Anna Calvi was ferocious in Birmingham last night

08 October 2018, 10:01 | Written by Ross Horton

If there was any justice in the world, Anna Calvi would be playing to packed out halls up and down the land, with fans desperate to get hold of a ticket.

However, this wasn’t the case in Birmingham, where she played to about a third of the capacity of the Town Hall.

Not that you’d notice, given her restless, feral energy and steely commitment to delivering her bombastic, Bowie-indebted gothic rock with a fiery intensity. Playing songs from her third – and best – album, Hunter (released earlier this year), and her eponymous debut, Calvi entirely neglected her critically-acclaimed second record One Breath.

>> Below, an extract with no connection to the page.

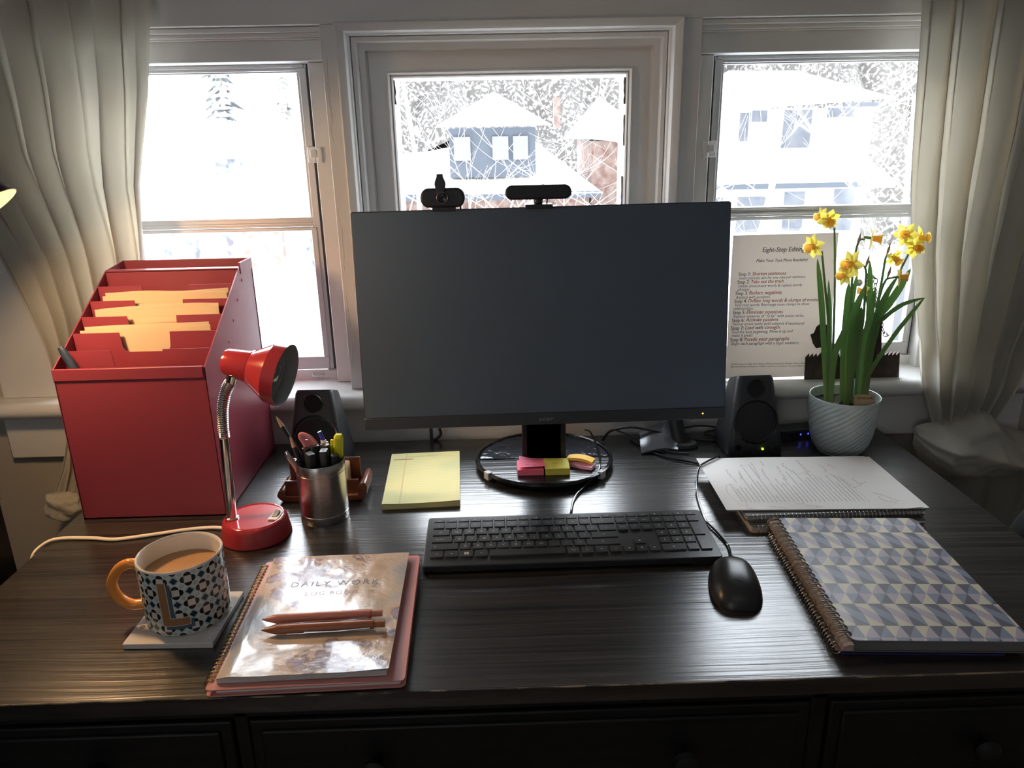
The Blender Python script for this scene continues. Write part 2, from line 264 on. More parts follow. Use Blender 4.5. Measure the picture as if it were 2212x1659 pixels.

However, the show and setlist felt completely seamless and completely airtight. You were never left questioning the omission of some of her more well-known material (“Suddenly”, “Eliza” etc). Much in the same way that you didn’t miss “I Wanna Be Your Dog” when Iggy Pop did the Post Pop Depression tour, it was the blend of the chosen material that made the show so captivating.

The songs from the new album were the ones that really stood out. The monstrous groove of “As A Man” and the ferocious “Don’t Beat the Girl out of My Boy” were leavened with the sweetness of “Swimming Pool”, and the haunting, Lynchian “Alpha” (the chorus of which sounds curiously like the infamous bridge of “SexyBack”).

She finished with the road-tested one-two of fan-favourite “Suzanne & I” and Suicide’s “Ghost Rider”. It’s completely fitting that she finished with a song from one of the most criminally underrated bands of all time, to a room that could have held triple its current capacity.

Anna Calvi is, herself, criminally underrated. She has made a powerful, raw and exquisite album filled with intelligent, sensitive and brave explorations of female sexuality, and queer identity – undoubtedly an ‘album of year’ candidate – yet still does not have the level of recognition she deserves. It’s a shame, of course, but what a privilege for the few hundred people in that Hall on a freezing night in Birmingham. It was a night to remember.